Directive
Your task is to transcribe all of the data below exactly, omitting the images.

Data section
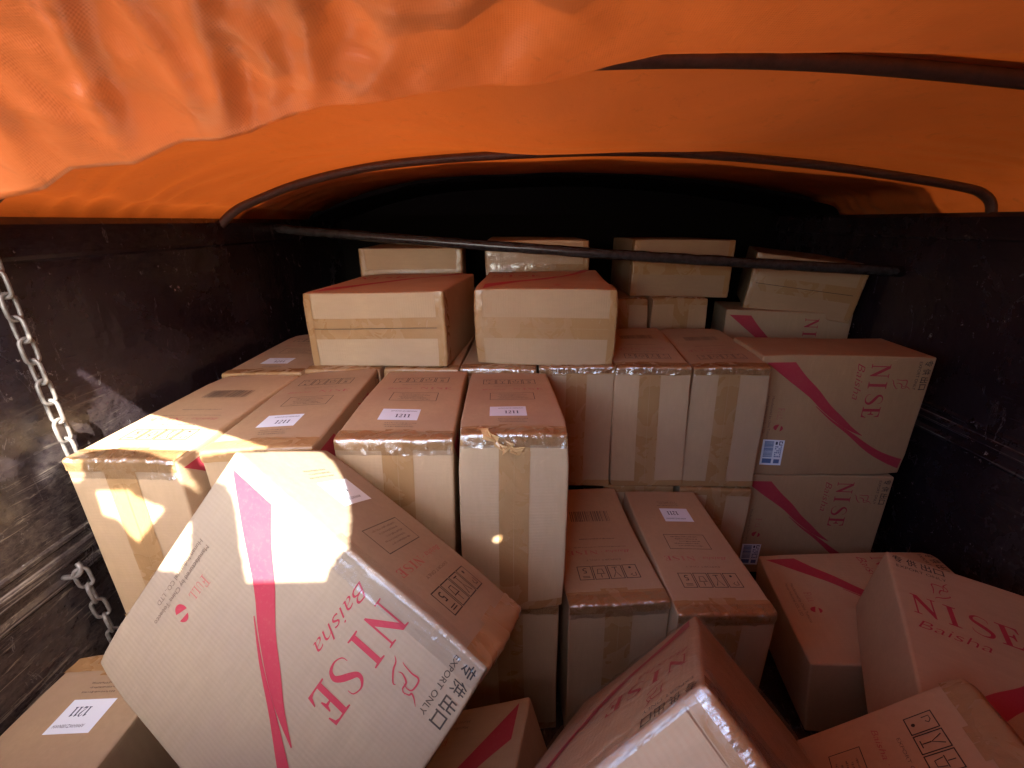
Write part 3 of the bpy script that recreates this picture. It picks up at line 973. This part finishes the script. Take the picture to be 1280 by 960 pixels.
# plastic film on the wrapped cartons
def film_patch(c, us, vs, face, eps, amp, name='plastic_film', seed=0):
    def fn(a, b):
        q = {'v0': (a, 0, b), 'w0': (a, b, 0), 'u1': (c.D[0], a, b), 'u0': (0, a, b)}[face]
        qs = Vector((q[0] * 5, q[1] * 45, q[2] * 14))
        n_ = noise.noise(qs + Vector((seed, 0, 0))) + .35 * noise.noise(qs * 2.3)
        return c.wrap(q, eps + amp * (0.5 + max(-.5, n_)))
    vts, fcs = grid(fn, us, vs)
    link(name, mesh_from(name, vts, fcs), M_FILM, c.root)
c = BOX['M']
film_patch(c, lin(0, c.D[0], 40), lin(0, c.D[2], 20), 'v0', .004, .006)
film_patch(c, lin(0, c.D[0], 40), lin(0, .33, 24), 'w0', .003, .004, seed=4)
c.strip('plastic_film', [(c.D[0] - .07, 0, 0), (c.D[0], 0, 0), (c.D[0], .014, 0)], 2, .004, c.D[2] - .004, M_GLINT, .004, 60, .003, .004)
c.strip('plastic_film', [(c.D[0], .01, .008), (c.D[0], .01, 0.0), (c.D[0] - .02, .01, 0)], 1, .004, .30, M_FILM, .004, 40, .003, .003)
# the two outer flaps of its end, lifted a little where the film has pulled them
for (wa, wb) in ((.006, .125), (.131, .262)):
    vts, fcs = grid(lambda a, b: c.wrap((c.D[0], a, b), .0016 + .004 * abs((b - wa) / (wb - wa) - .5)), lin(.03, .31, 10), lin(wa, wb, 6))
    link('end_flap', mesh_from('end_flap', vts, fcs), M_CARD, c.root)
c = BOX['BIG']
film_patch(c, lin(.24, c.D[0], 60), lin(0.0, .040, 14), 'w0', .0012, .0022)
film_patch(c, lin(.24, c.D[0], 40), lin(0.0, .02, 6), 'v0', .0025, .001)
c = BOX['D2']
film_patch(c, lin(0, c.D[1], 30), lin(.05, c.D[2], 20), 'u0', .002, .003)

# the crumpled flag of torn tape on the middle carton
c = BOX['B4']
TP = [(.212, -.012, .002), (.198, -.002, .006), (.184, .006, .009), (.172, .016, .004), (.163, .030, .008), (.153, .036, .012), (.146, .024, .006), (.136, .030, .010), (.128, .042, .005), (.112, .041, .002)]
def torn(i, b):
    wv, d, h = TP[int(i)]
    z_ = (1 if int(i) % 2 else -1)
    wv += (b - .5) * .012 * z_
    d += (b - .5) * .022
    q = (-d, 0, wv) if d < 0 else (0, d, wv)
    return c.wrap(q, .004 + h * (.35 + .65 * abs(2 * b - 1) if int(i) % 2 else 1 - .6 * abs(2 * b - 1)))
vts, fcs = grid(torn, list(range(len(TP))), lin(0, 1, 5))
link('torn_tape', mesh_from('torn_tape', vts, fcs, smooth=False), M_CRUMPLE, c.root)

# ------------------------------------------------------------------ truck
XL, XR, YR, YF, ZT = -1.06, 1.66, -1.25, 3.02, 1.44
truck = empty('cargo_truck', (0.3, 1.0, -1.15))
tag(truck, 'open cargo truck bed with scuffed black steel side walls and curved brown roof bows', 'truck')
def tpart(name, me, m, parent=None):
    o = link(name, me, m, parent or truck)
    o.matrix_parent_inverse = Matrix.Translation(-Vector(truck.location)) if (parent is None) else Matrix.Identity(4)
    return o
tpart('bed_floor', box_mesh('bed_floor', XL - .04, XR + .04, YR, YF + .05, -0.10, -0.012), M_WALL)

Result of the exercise
Write part 3 of the bpy script that recreates this picture. It picks up at line 973. This part finishes the script. Take the picture to be 1280 by 960 pixels.
# plastic film on the wrapped cartons
def film_patch(c, us, vs, face, eps, amp, name='plastic_film', seed=0):
    def fn(a, b):
        q = {'v0': (a, 0, b), 'w0': (a, b, 0), 'u1': (c.D[0], a, b), 'u0': (0, a, b)}[face]
        qs = Vector((q[0] * 5, q[1] * 45, q[2] * 14))
        n_ = noise.noise(qs + Vector((seed, 0, 0))) + .35 * noise.noise(qs * 2.3)
        return c.wrap(q, eps + amp * (0.5 + max(-.5, n_)))
    vts, fcs = grid(fn, us, vs)
    link(name, mesh_from(name, vts, fcs), M_FILM, c.root)
c = BOX['M']
film_patch(c, lin(0, c.D[0], 40), lin(0, c.D[2], 20), 'v0', .004, .006)
film_patch(c, lin(0, c.D[0], 40), lin(0, .33, 24), 'w0', .003, .004, seed=4)
c.strip('plastic_film', [(c.D[0] - .07, 0, 0), (c.D[0], 0, 0), (c.D[0], .014, 0)], 2, .004, c.D[2] - .004, M_GLINT, .004, 60, .003, .004)
c.strip('plastic_film', [(c.D[0], .01, .008), (c.D[0], .01, 0.0), (c.D[0] - .02, .01, 0)], 1, .004, .30, M_FILM, .004, 40, .003, .003)
# the two outer flaps of its end, lifted a little where the film has pulled them
for (wa, wb) in ((.006, .125), (.131, .262)):
    vts, fcs = grid(lambda a, b: c.wrap((c.D[0], a, b), .0016 + .004 * abs((b - wa) / (wb - wa) - .5)), lin(.03, .31, 10), lin(wa, wb, 6))
    link('end_flap', mesh_from('end_flap', vts, fcs), M_CARD, c.root)
c = BOX['BIG']
film_patch(c, lin(.24, c.D[0], 60), lin(0.0, .040, 14), 'w0', .0012, .0022)
film_patch(c, lin(.24, c.D[0], 40), lin(0.0, .02, 6), 'v0', .0025, .001)
c = BOX['D2']
film_patch(c, lin(0, c.D[1], 30), lin(.05, c.D[2], 20), 'u0', .002, .003)

# the crumpled flag of torn tape on the middle carton
c = BOX['B4']
TP = [(.212, -.012, .002), (.198, -.002, .006), (.184, .006, .009), (.172, .016, .004), (.163, .030, .008), (.153, .036, .012), (.146, .024, .006), (.136, .030, .010), (.128, .042, .005), (.112, .041, .002)]
def torn(i, b):
    wv, d, h = TP[int(i)]
    z_ = (1 if int(i) % 2 else -1)
    wv += (b - .5) * .012 * z_
    d += (b - .5) * .022
    q = (-d, 0, wv) if d < 0 else (0, d, wv)
    return c.wrap(q, .004 + h * (.35 + .65 * abs(2 * b - 1) if int(i) % 2 else 1 - .6 * abs(2 * b - 1)))
vts, fcs = grid(torn, list(range(len(TP))), lin(0, 1, 5))
link('torn_tape', mesh_from('torn_tape', vts, fcs, smooth=False), M_CRUMPLE, c.root)

# ------------------------------------------------------------------ truck
XL, XR, YR, YF, ZT = -1.06, 1.66, -1.25, 3.02, 1.44
truck = empty('cargo_truck', (0.3, 1.0, -1.15))
tag(truck, 'open cargo truck bed with scuffed black steel side walls and curved brown roof bows', 'truck')
def tpart(name, me, m, parent=None):
    o = link(name, me, m, parent or truck)
    o.matrix_parent_inverse = Matrix.Translation(-Vector(truck.location)) if (parent is None) else Matrix.Identity(4)
    return o
tpart('bed_floor', box_mesh('bed_floor', XL - .04, XR + .04, YR, YF + .05, -0.10, -0.012), M_WALL)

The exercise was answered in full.